Hay un problema secundario a este estado de situación y es que abona a la despolitización de la sociedad. Porque cuando la sociedad empieza a observar que, más que ideologías, lo que hay son intereses pedestres y negocios turbios, comienza a despreciar a la política y a los partidos, porque ya no comprende nada y deja de creer en la legitimidad de las acciones, porque lo que ve es tipos que no presentan la declaración jurada, gente que se acomoda en cargos designados a dedo, corruptelas e impunidad.

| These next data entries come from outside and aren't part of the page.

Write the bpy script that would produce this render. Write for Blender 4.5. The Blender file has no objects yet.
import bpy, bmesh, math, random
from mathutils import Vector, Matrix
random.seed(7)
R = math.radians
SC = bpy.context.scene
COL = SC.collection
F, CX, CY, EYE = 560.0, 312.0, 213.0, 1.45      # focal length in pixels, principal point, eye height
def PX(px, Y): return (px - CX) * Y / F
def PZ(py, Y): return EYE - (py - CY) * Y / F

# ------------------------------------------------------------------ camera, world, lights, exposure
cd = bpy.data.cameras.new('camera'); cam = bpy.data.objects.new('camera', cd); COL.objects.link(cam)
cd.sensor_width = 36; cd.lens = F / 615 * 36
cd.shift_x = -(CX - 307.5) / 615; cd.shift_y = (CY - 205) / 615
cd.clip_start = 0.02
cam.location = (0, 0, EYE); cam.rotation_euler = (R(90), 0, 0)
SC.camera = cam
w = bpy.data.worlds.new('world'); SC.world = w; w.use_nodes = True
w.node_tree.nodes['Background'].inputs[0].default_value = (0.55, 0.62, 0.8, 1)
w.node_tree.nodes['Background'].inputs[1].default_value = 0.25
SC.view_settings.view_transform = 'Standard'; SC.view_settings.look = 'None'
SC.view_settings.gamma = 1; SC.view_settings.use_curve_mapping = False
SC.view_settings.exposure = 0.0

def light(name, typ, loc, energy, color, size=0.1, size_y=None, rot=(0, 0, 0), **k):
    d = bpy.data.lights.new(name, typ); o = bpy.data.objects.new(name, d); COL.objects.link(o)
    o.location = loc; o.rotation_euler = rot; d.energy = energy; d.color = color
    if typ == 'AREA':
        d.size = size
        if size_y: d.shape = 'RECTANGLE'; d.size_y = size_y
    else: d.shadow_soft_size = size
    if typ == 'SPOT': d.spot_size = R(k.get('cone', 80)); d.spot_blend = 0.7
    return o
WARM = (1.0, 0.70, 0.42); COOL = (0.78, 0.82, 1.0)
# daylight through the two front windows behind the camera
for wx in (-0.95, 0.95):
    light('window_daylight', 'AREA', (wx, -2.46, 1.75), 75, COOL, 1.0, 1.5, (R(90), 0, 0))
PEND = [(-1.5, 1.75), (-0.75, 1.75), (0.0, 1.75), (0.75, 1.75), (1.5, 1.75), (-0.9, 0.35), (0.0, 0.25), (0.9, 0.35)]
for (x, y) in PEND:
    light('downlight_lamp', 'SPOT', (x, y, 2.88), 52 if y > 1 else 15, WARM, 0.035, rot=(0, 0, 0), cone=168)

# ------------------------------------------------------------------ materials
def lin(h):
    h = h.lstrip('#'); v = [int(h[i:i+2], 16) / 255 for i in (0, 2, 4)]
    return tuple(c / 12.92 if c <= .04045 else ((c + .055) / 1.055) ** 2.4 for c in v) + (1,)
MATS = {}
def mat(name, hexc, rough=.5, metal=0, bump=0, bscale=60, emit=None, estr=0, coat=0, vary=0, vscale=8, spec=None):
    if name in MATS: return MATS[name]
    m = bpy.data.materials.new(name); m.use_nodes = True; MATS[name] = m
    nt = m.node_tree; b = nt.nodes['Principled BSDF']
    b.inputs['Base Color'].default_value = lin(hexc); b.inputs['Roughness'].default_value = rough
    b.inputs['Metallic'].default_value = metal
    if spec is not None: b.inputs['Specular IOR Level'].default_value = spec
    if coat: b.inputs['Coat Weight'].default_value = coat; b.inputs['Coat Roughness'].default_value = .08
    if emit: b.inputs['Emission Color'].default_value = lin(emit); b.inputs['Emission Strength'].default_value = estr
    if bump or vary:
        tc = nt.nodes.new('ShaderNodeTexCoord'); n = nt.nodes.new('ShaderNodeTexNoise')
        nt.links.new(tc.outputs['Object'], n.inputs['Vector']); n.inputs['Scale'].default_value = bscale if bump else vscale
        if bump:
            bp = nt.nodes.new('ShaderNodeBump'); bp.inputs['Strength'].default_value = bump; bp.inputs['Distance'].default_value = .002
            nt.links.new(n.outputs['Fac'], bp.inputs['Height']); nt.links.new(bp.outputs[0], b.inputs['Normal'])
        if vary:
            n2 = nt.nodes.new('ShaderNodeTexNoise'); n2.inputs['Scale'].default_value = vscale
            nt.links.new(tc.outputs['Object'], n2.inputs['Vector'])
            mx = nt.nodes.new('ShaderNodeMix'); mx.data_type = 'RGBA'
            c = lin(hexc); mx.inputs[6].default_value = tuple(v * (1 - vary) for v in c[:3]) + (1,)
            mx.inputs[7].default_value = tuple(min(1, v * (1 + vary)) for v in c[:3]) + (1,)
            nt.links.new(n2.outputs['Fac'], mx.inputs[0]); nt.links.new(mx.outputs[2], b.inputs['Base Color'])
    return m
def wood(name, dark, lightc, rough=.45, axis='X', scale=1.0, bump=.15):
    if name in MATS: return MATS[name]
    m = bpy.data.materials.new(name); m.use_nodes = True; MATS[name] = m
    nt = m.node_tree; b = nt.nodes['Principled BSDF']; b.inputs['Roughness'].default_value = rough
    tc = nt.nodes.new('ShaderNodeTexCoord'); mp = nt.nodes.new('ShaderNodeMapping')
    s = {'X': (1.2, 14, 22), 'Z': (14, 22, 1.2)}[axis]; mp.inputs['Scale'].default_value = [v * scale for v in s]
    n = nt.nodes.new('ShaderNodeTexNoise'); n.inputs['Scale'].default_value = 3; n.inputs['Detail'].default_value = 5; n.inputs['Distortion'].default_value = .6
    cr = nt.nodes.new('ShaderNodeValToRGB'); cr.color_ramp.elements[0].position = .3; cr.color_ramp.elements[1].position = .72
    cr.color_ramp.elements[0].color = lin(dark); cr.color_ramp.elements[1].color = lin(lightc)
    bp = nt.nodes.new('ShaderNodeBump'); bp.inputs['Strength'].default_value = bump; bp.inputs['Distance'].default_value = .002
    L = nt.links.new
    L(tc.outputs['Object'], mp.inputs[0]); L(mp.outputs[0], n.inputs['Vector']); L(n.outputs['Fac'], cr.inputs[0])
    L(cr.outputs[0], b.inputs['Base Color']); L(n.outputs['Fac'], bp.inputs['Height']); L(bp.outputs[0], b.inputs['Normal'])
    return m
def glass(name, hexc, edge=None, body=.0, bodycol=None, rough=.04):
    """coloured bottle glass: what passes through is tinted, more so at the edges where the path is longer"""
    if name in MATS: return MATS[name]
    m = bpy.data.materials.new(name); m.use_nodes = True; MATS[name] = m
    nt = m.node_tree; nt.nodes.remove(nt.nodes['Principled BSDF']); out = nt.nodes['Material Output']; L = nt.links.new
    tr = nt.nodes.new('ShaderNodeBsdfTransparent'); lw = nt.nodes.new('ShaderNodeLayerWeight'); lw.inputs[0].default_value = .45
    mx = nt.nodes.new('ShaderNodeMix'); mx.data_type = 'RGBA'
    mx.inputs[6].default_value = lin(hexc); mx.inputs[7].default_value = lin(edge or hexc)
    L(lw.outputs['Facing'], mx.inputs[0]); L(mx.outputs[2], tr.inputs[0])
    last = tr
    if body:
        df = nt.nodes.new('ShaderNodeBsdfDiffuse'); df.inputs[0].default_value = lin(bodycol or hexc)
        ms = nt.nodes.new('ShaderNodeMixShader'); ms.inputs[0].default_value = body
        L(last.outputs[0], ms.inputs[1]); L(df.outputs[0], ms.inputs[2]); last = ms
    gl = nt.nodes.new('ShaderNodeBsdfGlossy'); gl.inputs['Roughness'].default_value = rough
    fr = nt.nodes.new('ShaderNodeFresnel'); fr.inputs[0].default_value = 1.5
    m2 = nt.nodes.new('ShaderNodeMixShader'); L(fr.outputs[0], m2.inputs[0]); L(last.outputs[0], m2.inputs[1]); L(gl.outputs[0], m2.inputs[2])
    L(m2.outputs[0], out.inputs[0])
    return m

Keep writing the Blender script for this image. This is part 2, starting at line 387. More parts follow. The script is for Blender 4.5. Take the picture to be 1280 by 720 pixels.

Mientras tanto, los indicadores sociales se siguen deteriorando. La pobreza continúa aumentando, igual que la gente en situación de calle; el consumo ha caído por las dificultades económicas de las familias, el deterioro es ostensible, aunque en gran esfuerzo publicitario se empeñen en ocultarlo. Hoy la gente vive peor que hace cinco años. Sus ingresos reales, a lo sumo, serán iguales a 2019 cuando llegue el final del mandato y todo lo que ha perdido no lo va a recuperar. Pero incluso, más allá del deterioro de la calidad de vida de la gente concreta, asusta la inexistencia de proyectos, de obras, como si Uruguay se hubiese detenido durante casi cuatro años, donde ninguna idea se plasma, salvo iniciativas para seguir ajustando el bolsillo de trabajadores y jubilados, iniciativas para seguir empobreciendo.
Creo que vivimos una pesadilla de frivolidad vacía, un período marcado por la nada misma en términos de pensar el futuro, pero además bajo la sensación permanente de que te estás jodiendo, de que te están mintiendo, de que su acción la guía una voluntad mezquina, innoble, desviada, ajena a las preocupaciones colectivas, al destino de lo público, al bienestar social. A esta altura, además de confrontar una mala gestión, hay que dar una lucha por restablecer el sentido noble de la política, por volver a dotarla de altura, de ideas, de probidad, de sueños, de proyectos, de transparencia. Como país, como sociedad, como pueblo, nos merecemos algo mejor que el malandraje.